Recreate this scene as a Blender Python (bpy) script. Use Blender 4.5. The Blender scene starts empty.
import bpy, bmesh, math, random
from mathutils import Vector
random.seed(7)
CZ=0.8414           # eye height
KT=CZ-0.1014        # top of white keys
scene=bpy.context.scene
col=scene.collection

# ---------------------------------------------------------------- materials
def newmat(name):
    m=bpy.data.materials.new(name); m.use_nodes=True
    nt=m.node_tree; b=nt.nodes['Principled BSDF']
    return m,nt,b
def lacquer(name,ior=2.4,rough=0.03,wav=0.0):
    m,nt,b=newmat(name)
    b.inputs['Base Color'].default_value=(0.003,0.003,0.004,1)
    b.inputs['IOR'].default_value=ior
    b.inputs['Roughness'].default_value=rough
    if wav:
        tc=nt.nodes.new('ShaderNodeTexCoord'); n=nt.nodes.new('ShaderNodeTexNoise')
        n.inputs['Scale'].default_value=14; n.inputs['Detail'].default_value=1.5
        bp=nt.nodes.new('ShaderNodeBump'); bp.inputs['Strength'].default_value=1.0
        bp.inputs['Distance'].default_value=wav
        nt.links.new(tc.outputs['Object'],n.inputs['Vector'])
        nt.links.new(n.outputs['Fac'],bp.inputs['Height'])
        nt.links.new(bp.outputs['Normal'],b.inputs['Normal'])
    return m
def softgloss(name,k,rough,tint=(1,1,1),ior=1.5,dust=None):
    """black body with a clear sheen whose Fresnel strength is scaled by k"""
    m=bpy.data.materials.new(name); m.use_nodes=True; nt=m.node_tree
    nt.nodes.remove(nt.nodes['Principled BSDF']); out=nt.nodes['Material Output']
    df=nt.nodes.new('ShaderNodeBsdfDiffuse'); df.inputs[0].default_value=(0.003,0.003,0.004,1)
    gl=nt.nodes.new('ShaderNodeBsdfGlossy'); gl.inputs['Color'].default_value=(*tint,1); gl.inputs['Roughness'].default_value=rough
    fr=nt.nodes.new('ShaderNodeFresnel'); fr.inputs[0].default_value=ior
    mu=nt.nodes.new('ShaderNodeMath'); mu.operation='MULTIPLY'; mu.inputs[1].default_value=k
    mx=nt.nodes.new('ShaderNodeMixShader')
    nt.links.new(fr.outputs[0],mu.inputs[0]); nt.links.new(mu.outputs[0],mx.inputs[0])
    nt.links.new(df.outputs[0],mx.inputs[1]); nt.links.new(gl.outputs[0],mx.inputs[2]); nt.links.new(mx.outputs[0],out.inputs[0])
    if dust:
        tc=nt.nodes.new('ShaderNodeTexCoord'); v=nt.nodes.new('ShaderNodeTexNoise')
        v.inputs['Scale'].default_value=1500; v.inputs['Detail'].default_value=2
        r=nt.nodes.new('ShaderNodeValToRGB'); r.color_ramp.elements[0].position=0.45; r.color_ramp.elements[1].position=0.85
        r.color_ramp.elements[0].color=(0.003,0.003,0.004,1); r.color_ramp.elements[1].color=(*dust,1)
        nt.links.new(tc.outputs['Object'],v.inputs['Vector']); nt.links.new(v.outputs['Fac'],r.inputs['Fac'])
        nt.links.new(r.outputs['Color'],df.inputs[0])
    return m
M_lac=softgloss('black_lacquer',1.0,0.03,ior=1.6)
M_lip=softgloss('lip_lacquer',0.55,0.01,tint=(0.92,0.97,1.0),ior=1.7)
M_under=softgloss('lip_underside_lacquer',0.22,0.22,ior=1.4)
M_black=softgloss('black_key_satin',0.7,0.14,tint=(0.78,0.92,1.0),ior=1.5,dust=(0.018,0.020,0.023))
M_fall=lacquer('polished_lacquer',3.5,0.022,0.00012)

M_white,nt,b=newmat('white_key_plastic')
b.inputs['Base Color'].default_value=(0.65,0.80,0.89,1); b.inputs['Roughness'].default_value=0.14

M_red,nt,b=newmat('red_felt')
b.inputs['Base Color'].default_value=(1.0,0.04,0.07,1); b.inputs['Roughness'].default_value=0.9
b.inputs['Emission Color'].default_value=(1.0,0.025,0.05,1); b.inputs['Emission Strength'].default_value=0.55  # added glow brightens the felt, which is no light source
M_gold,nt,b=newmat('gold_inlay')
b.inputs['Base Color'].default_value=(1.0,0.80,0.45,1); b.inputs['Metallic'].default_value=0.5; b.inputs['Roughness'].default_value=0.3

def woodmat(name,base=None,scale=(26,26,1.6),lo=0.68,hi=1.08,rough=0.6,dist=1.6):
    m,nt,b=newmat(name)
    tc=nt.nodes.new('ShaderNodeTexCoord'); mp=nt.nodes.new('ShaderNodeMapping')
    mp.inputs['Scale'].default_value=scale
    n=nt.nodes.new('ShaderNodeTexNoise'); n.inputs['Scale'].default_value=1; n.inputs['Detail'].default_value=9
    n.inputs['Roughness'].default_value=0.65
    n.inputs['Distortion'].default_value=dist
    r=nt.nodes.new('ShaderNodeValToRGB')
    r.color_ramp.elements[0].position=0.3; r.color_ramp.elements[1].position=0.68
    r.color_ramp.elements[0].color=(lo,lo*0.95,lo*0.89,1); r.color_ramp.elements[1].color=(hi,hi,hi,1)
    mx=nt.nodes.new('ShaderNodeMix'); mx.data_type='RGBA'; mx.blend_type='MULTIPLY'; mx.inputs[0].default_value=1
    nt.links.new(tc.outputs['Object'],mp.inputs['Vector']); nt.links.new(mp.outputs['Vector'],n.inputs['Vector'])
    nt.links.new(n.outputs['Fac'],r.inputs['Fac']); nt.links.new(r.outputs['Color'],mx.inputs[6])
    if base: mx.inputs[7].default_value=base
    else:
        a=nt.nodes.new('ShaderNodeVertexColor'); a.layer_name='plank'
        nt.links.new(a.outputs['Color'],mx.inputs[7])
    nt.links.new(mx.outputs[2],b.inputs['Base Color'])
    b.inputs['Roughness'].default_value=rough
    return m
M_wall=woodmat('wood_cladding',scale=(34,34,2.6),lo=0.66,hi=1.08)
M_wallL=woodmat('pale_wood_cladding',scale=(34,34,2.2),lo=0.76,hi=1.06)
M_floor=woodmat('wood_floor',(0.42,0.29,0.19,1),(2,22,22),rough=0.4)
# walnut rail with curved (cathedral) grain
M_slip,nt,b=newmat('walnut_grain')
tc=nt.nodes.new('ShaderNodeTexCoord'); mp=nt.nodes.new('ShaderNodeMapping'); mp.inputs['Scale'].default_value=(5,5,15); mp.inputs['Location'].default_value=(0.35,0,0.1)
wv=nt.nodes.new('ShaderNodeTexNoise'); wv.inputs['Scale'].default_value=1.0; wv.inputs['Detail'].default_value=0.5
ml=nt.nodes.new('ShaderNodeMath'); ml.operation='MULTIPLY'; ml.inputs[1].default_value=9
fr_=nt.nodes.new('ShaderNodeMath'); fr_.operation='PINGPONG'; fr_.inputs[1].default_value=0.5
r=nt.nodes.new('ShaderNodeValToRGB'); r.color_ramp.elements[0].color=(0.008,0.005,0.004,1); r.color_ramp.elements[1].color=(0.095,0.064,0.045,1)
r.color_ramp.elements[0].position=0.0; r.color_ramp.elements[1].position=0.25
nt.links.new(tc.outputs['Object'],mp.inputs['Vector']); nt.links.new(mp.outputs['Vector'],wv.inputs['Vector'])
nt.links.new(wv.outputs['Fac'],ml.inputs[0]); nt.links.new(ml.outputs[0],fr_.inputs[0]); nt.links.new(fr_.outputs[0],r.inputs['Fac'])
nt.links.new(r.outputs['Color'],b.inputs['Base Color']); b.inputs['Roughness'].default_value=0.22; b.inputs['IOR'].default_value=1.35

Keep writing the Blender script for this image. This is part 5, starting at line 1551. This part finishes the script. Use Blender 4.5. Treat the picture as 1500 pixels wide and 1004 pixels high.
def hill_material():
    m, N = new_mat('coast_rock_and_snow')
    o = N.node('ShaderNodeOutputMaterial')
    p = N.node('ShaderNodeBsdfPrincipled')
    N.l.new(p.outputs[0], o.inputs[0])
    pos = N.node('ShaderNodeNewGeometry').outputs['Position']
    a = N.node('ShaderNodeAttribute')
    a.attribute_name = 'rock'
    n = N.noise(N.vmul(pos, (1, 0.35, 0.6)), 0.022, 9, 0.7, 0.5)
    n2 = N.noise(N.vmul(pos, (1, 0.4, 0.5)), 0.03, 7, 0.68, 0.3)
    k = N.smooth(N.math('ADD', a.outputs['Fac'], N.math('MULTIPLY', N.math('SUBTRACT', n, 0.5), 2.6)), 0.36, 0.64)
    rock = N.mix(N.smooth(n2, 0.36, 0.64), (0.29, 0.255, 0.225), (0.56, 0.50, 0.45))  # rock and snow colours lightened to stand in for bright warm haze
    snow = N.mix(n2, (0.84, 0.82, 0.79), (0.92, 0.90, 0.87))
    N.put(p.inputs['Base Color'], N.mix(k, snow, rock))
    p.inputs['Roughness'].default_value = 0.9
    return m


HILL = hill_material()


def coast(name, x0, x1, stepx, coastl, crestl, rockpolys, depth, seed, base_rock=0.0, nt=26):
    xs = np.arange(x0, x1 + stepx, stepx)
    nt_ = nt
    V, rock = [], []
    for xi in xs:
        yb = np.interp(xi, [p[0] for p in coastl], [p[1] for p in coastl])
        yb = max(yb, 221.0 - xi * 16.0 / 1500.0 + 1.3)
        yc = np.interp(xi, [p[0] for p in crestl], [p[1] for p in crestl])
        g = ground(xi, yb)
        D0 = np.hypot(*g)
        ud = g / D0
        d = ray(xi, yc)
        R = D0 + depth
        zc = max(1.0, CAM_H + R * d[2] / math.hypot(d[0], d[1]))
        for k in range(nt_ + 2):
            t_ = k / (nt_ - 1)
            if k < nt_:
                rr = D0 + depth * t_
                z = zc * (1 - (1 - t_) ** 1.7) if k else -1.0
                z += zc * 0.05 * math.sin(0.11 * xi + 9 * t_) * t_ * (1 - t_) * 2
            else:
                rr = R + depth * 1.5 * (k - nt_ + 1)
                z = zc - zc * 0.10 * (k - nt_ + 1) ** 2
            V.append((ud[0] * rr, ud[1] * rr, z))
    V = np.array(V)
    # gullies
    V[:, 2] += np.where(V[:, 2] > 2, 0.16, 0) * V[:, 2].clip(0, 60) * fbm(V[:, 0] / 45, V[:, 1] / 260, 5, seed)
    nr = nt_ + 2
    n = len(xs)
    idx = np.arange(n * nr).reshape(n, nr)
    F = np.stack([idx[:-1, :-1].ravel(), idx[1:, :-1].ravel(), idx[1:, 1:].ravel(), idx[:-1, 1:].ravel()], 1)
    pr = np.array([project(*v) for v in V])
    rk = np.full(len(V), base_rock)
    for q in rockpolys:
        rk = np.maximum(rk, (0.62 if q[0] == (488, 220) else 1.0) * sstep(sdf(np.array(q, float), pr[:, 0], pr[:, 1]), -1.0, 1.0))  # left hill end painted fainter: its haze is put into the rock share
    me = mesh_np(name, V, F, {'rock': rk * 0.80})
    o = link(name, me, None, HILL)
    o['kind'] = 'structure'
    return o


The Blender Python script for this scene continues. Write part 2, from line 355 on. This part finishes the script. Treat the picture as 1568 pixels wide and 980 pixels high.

____________________

= What this task involves =
Show the lines from the data above that contain the string "picture".

= Written solution =
Keep writing the Blender script for this image. This is part 5, starting at line 1551. This part finishes the script. Use Blender 4.5. Treat the picture as 1500 pixels wide and 1004 pixels high.
The Blender Python script for this scene continues. Write part 2, from line 355 on. This part finishes the script. Treat the picture as 1568 pixels wide and 980 pixels high.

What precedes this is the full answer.